Ce qui me surprend le plus dans la fonction, c’est que beaucoup de choses se décident à deux

L’histoire est là pour le prouver, au sommet de l’Etat c’est souvent une affaire d’hommes (surtout depuis qu’Elisabeth Borne est partie) ; de pâte humaine. On se souvient de François Mitterrand ne supportant plus, tiens tiens, que le jeune, le neuf, l’espoir, ce soit l’autre (Laurent Fabius) : fut alors inventée pour lui une émission sur mesure, Ça nous intéresse M. le président, pour changer son image. On se rappelle Michel Rocard chaque jour plus humilié par ce même président, et pourtant chaque soir obligé de revêtir les habits du “génie des carpettes” quand il intervenait à la télévision : “A travailler quotidiennement avec lui, on s’enrichit, j’apprends tous les jours, c’est un privilège.” Emmanuel Macron a son propre mode de fonctionnement, de raisonnement, tous ses Premiers ministres ont dû apprendre à les décoder. C’est l’un des ex, sous le double sceau du secret, qui le résume le mieux : “Que fait-on sur cette question ? Le plan A est retenu, puis le plan B, oui, c’est le meilleur, puis retour au plan A pour finir avec On fait C. Si on ne comprend pas ça avec ce président…” Il a suffi d’un échange de moins d’une minute, dans un train allant de Paris à Dijon le 13 janvier, pour que Gabriel Attal et Catherine Vautrin se comprennent sans s’étendre : elle avait été le plan A pour Matignon en 2022, lui en était maintenant l’heureux hôte. L’essentiel est de savoir sur quel pied danser. Valse ternaire, dit-on à l’Elysée : “Le premier temps est le plus lourd qui marque le mouvement, c’est celui du président, puis vient le temps du Premier ministre, enfin celui du gouvernement.”

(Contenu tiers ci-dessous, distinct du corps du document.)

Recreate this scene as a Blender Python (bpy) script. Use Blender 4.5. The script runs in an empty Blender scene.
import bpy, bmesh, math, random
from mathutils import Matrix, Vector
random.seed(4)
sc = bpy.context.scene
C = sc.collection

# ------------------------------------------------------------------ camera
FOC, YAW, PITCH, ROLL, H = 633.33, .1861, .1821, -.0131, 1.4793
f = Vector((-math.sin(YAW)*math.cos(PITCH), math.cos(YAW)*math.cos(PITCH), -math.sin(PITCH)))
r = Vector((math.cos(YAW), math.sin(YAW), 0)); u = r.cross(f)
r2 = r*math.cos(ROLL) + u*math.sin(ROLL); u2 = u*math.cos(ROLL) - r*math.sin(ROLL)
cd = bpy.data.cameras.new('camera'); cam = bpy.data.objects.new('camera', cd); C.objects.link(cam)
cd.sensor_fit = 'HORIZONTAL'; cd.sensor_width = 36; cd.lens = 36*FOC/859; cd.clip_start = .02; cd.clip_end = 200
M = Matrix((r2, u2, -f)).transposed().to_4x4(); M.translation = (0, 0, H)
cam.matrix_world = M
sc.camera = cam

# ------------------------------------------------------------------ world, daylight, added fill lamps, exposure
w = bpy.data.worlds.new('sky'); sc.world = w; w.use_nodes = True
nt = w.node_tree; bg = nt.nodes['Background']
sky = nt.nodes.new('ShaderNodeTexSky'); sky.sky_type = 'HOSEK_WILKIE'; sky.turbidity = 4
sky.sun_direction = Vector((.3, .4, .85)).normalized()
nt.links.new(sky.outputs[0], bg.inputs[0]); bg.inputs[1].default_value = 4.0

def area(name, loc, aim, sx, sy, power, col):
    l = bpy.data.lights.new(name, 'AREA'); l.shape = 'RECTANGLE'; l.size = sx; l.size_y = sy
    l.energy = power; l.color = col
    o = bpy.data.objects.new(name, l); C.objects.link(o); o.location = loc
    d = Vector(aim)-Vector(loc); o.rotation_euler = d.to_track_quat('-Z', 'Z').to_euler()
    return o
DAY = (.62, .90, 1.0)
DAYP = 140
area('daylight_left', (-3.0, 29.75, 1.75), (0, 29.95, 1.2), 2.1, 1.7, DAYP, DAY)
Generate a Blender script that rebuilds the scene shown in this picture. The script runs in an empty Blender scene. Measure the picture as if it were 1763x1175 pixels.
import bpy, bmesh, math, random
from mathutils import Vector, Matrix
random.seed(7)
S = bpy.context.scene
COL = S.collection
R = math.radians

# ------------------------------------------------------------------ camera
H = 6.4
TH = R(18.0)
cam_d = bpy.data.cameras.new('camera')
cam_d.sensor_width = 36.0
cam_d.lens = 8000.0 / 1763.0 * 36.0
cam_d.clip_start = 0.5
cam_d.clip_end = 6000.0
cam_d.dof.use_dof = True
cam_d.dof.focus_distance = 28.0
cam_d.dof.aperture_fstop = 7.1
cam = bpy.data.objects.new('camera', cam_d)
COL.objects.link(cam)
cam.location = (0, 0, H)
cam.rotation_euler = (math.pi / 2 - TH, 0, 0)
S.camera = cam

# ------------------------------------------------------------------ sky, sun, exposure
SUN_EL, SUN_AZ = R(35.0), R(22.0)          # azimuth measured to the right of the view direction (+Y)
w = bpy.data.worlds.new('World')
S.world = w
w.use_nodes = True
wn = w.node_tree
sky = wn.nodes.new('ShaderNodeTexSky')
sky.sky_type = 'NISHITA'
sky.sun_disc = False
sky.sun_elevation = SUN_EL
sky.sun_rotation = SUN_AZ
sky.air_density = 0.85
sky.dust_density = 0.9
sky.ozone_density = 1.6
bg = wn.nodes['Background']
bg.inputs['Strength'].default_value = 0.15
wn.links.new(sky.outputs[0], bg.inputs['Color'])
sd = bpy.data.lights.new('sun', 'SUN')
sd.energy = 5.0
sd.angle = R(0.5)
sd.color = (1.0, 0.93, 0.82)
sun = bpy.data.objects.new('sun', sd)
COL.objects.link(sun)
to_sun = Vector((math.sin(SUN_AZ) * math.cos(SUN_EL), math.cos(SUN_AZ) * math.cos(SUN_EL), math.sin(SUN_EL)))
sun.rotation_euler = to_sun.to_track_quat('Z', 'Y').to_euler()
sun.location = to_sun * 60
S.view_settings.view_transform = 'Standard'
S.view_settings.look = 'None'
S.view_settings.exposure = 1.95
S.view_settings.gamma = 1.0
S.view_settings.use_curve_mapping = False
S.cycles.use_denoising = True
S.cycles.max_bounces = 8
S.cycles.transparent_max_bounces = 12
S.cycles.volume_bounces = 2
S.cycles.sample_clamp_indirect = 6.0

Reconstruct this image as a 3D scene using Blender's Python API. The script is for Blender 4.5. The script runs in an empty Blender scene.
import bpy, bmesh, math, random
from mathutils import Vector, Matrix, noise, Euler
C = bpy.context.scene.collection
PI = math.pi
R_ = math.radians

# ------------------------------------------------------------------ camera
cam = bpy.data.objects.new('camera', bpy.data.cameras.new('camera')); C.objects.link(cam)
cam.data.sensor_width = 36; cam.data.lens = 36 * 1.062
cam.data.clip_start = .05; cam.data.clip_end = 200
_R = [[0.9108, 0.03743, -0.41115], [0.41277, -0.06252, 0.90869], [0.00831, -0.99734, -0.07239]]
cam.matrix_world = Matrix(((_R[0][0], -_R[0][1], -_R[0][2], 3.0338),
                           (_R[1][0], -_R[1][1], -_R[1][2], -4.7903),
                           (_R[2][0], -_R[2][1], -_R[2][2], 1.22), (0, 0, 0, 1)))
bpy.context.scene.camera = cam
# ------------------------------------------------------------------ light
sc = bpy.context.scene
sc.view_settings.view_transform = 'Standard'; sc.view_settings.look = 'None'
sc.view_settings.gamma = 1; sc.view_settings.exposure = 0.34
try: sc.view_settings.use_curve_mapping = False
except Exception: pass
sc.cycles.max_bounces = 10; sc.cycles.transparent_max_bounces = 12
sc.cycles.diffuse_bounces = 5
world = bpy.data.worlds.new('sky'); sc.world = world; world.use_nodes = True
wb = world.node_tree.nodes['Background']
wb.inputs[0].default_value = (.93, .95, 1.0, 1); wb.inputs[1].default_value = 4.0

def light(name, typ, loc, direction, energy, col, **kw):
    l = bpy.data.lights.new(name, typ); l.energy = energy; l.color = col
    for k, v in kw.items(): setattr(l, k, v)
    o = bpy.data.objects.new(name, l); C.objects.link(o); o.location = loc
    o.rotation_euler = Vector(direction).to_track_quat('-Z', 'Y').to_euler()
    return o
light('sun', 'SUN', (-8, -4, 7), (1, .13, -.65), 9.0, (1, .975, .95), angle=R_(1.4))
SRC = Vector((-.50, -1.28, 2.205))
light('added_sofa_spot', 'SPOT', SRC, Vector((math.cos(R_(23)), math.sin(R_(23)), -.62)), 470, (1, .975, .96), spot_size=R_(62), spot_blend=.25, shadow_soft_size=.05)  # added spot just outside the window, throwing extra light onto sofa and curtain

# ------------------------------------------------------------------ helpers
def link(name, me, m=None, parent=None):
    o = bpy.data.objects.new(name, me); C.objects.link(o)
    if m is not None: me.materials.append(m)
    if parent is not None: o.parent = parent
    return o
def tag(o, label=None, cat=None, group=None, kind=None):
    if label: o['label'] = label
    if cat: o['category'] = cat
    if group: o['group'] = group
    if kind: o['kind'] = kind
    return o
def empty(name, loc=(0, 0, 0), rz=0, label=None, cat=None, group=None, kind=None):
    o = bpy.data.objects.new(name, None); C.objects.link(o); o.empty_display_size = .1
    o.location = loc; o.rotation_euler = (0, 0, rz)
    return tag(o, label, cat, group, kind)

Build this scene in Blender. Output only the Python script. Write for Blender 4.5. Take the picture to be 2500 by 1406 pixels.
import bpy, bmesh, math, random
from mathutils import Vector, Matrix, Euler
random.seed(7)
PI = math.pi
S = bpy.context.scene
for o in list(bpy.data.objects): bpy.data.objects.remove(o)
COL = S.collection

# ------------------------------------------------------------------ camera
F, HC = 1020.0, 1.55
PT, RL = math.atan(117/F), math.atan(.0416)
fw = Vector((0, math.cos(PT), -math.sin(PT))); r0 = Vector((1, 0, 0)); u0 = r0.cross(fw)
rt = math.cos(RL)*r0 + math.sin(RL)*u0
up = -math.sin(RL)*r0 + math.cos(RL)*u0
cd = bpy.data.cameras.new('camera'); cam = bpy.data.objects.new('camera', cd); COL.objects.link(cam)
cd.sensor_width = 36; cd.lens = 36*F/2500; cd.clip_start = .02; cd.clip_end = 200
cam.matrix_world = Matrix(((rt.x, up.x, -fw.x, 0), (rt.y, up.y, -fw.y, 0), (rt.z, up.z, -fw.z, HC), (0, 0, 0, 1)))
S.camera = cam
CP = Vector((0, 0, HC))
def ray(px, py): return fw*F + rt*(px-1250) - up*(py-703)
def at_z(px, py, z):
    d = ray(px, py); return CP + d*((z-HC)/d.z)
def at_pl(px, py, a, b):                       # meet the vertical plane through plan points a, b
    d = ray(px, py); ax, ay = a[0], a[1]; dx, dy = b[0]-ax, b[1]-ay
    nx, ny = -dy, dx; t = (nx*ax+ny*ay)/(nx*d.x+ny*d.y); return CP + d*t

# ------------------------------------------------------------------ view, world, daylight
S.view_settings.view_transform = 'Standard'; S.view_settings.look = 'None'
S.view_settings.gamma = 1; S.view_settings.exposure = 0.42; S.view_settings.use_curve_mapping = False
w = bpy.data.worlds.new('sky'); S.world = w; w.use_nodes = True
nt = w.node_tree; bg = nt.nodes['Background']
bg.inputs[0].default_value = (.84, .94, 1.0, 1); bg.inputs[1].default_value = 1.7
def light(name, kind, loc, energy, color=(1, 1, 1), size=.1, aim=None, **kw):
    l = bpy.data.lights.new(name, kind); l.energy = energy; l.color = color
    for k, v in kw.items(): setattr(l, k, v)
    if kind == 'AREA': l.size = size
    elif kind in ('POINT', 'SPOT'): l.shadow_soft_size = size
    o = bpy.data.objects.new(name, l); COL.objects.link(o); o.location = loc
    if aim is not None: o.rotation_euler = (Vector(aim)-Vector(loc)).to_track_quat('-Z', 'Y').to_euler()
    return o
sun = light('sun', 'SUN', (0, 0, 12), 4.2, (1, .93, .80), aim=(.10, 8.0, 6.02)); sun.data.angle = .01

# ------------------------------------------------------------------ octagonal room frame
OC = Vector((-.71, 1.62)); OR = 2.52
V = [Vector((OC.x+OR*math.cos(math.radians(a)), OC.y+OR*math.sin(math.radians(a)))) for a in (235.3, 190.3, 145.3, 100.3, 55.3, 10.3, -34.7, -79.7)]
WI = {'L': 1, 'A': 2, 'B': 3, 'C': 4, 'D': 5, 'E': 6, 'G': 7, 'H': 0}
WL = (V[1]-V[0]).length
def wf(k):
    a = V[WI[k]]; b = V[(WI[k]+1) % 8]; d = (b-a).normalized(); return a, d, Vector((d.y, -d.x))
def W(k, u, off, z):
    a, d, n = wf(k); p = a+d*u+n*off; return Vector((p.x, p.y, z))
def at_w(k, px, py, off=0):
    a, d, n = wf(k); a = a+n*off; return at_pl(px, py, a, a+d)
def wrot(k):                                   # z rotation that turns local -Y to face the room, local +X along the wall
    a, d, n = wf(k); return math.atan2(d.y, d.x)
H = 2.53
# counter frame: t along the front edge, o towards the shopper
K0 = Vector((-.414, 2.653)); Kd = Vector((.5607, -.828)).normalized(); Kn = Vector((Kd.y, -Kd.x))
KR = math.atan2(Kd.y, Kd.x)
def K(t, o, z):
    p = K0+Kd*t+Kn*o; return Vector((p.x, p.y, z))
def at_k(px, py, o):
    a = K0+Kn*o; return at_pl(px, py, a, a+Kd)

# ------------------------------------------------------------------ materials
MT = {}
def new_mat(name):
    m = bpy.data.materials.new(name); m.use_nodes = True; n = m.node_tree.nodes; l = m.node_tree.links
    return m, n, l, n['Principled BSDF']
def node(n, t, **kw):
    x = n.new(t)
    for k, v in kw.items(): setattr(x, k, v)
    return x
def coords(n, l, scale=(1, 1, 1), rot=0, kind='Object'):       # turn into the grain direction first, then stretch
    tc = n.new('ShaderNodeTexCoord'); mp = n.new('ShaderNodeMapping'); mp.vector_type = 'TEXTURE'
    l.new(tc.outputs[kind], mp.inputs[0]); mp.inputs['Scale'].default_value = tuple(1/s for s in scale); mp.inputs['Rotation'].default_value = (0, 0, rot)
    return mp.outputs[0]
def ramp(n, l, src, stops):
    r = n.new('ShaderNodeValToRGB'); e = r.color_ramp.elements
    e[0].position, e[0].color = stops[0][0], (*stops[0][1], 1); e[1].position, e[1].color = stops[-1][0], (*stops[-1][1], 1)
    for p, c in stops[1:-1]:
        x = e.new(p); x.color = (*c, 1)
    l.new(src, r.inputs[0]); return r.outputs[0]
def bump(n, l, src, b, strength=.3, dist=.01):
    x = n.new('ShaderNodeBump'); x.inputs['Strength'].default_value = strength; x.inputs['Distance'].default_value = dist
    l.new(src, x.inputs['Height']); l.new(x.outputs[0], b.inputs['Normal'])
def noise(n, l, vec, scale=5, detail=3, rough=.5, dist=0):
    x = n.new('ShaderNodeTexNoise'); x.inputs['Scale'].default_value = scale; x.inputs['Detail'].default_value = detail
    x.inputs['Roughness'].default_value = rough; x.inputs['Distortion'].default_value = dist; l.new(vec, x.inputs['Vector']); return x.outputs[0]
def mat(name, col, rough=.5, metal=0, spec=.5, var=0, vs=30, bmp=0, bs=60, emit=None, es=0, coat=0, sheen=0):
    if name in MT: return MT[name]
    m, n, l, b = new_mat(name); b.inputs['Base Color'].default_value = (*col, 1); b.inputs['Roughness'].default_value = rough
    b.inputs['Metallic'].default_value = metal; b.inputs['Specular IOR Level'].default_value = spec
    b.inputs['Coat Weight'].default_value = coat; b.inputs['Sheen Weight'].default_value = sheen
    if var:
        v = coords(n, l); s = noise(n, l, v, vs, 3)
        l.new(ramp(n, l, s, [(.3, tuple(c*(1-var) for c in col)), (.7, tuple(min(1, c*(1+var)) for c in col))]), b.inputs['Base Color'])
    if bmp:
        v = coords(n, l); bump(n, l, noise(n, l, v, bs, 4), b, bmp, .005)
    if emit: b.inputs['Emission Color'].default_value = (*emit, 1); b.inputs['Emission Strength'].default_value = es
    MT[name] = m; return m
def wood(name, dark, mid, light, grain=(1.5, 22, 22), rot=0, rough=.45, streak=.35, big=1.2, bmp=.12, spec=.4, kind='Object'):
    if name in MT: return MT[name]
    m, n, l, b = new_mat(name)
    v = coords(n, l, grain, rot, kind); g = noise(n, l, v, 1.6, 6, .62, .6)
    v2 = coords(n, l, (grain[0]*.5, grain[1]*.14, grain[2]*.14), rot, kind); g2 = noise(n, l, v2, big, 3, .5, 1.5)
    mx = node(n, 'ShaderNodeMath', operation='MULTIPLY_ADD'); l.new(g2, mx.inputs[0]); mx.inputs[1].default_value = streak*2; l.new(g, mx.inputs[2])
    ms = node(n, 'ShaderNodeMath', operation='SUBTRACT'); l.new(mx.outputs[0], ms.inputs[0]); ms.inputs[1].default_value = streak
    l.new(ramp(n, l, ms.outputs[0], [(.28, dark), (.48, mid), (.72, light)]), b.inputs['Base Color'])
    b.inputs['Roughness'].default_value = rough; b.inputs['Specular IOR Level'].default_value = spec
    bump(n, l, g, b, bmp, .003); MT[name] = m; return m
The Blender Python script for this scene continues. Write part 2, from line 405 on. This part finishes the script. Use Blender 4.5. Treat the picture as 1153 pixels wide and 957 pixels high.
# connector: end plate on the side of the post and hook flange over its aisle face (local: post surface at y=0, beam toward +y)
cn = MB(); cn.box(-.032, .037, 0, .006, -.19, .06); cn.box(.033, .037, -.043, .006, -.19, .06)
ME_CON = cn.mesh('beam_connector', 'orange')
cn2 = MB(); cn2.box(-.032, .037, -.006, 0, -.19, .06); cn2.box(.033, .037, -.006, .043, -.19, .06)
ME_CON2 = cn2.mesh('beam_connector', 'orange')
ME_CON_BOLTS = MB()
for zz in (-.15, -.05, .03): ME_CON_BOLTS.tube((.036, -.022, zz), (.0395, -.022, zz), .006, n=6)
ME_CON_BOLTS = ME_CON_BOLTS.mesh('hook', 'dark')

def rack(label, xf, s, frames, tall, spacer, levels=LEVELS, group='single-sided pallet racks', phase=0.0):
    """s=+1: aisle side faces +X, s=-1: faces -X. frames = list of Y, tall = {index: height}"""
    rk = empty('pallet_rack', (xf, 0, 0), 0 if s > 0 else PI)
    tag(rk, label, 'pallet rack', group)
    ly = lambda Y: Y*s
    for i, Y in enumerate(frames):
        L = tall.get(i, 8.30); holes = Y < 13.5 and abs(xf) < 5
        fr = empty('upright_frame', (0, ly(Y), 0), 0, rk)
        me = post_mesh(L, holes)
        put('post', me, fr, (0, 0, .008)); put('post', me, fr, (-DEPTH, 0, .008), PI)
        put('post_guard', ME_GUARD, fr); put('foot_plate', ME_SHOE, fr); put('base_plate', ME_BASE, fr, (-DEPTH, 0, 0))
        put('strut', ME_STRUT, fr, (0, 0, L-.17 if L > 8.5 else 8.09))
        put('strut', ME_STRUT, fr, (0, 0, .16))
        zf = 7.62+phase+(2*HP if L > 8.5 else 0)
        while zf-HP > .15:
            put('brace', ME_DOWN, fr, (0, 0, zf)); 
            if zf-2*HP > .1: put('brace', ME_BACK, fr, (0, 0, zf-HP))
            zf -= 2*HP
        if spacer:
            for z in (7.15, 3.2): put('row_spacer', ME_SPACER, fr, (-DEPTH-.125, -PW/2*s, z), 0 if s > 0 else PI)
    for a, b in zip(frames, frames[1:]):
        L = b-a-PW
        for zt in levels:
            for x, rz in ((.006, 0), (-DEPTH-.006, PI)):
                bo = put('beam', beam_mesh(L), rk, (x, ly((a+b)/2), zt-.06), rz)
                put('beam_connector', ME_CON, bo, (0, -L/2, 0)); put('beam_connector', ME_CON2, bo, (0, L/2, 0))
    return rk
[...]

C’est une règle d’or que connaissent tous les danseurs. L’essentiel, c’est la bonne distance entre les deux partenaires. Gabriel Attal n’a jamais fait partie du cercle rapproché d’Emmanuel Macron. Il lui a fallu attendre d’être ministre de l’Education nationale pour entrer, pour la première fois de sa vie, dans le fameux salon doré de l’Elysée. Il l’a alors dit au président, le moment l’a ému. Cela ne l’a pas empêché de maugréer, bien qu’il ait affirmé le contraire, lorsque le chef de l’Etat a fait de l’éducation une extension de son “domaine réservé”. Aujourd’hui, Gabriel Attal s’entretient deux fois par semaine en tête à tête avec Emmanuel Macron. “Ce qui me surprend le plus dans la fonction, a-t-il expliqué à ses proches, c’est que beaucoup de choses se décident à deux.” Sans doute lui arrive-t-il même de rêver d’une organisation encore plus fluide : au président les affaires du monde, à lui celles du pays. Mais un tango ne remplace pas une valse.